1924年11月30日ベルンに生まれる。
チューリヒのヴィリー・ブルクハート氏、ベルリンのボリス・ブラハー氏に師事。
1959年、ローマで開かれた国際現代音楽協会 ( IGNM ) 主催の国際音楽祭で「魂へ語りかける天使 ( Des Engles Anredung an die Seele ) 」を演奏し、国際的なデビューを果たす。
1969年、スイスのボスヴィル ( Boswil ) にて国際作曲家セミナーを開始。
1970年、ドイツのボンよりベートーヴェン賞を受賞。
1984年、客員教授としての国際的な活動を開始。
2009年、エルンスト・フォン・ジーメンス賞 ( 賞金20万ユーロ ) とザルツブルク音楽賞受賞。
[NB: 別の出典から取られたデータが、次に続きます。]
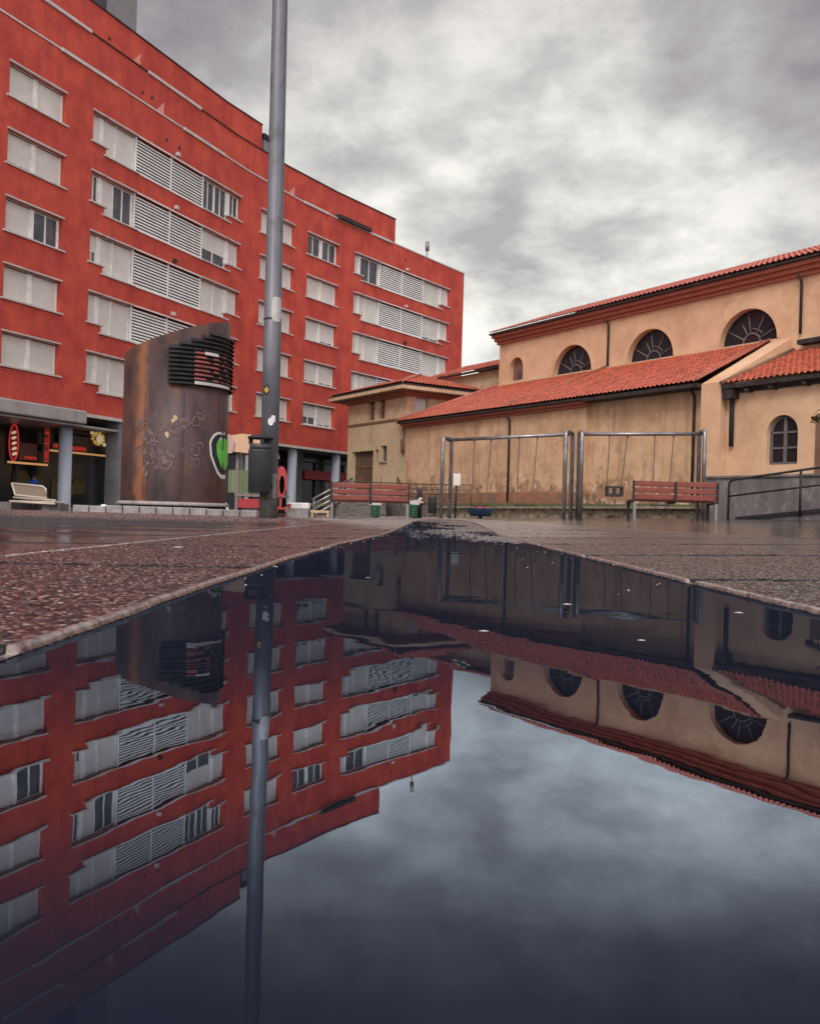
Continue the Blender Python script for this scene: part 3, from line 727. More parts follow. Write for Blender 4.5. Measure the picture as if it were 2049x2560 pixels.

バイエルン芸術アカデミー、ベルリン美術アカデミー、マンハイム美術アカデミーの会員、IGNMの名誉会員、フランスのストラスブール大学の名誉博士。現在、ドイツのブレーメンとイタリアのパニカーレ ( Panicale ) に暮らす。
作曲数は約120作品に上る ( 1952~2009年 ) 。
ザルツブルク音楽賞授与の際に「緊張 ( Tempora ) 」 ( 1970年 ) と「インタルシ ( Intarsi ) 」 ( 1994年 ) が演奏された。